Middle East and Northern Africa
- The Islamic State of Iraq and the Levant (ISIL) group has blown up a 2,000-year-old temple in the UNESCO-listed Syrian city of Palmyra, a rights group and the country’s antiquities chief have said.
- The United Arab Emirates (UAE) has said that its troops have rescued a British oil engineer being held hostage by al-Qaeda fighters in Yemen.
- The United States and its coalition partners targeted Islamic State in 26 air strikes in Saturday’s round of daily attacks on the militant group in Iraq and Syria, the Command Joint Task Force said in a statement on Sunday.
- Iran’s foreign minister said on Sunday it was too early to talk of reopening the U.S. Embassy in Tehran, as Britain restored its diplomatic mission four years after protesters ransacked the British ambassador’s residence.
- At least 50 bodies were retrieved from buildings leveled to the ground after Syrian army missiles hit residential areas in the rebel-held northeast of Damascus on Saturday, rescue workers said.
Asia
- South Korean President Park Geun-hye demanded on Monday that North Korea apologize over recent landmine blasts, even as the bitter rivals held marathon talks to defuse tensions that have brought the peninsula back to the brink of armed conflict.
- Pakistan has said it cannot accept what it described as India’s “preconditions” for high-level talks, effectively cancelling a planned meeting between the two countries’ national security advisers.
- Japan on Saturday lodged a protest over Russian Prime Minister Dmitry Medvedev’s visit to one of four disputed Pacific islands which have strained ties between the two countries since the end of World War Two.
Europe
- A series of attacks in Sweden on beggars, many Roma, has highlighted a dark side to a country considered a bastion of tolerance but where the far right has been gaining support by claiming society is under threat from waves of immigrants.
- Germany’s interior minister has vowed to crack down on right-wing activists and racists after two nights of clashes between protesters and police outside a refugee shelter in an eastern town near Dresden.
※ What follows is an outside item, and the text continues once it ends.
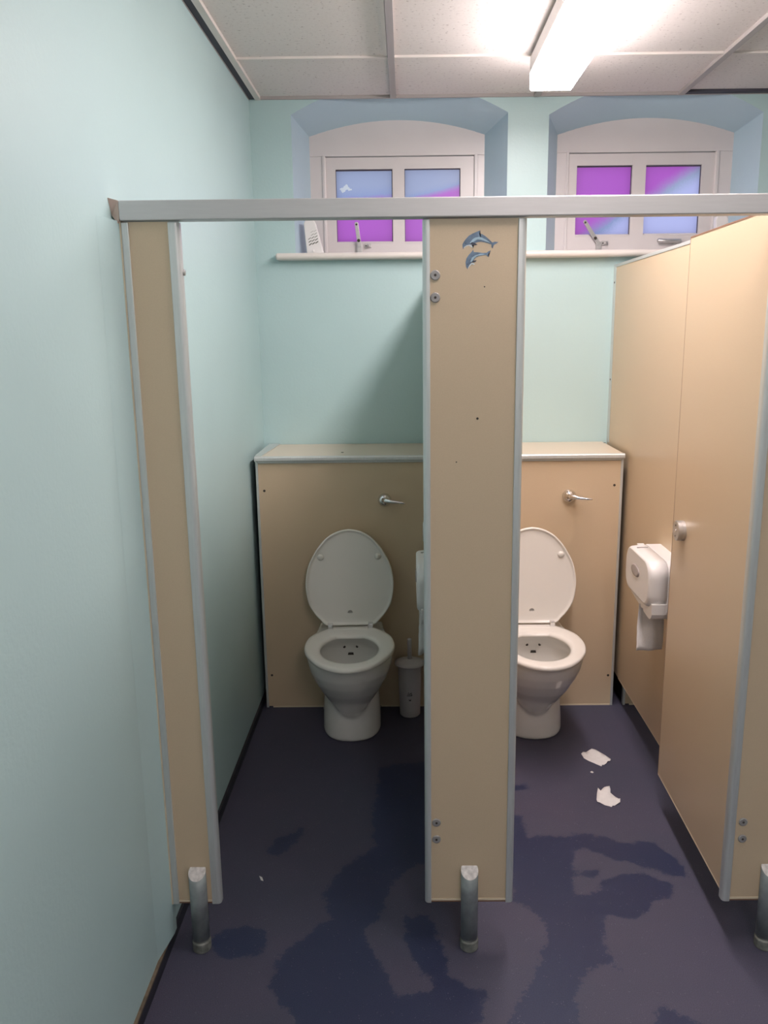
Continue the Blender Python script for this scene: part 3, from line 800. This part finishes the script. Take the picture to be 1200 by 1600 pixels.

- A machine gun-toting attacker wounded three people on a high-speed train in France on Friday before being overpowered by passengers who included an American soldier. Some allegations tie the suspect to Islamist terrorism, while his lawyer says he just intended to rob people on the train because he was hungry.
- About 100 Germans have died fighting within the ranks of the Islamic State in Iraq and the Levant (ISIL) since 2012, according to the country’s interior minister; about 700 had travelled to Syria and Iraq to fight alongside ISIL in the last three years.
- Hundreds of refugees have passed through the Macedonian border from Greece unhindered a day after police used stun grenades in a failed bid to prevent them from crossing.
Americas
- Venezuela President Nicolas Maduro on Friday declared a state of emergency along parts of the border with Colombia to restore order after a clash between smugglers and troops left three soldiers wounded. Venezuela’s closure of two border crossings with Colombia hurts innocent people, Colombia’s President Juan Manuel Santos said on Saturday, adding that he hoped to speak to his Venezuelan counterpart Nicolas Maduro to find a solution.
UN/World
- Signatories of the Arms Trade Treaty, a major treaty aimed at regulating the international arms trade, should agree a number of key steps for its implementation at a conference this week, host nation Mexico said on Sunday.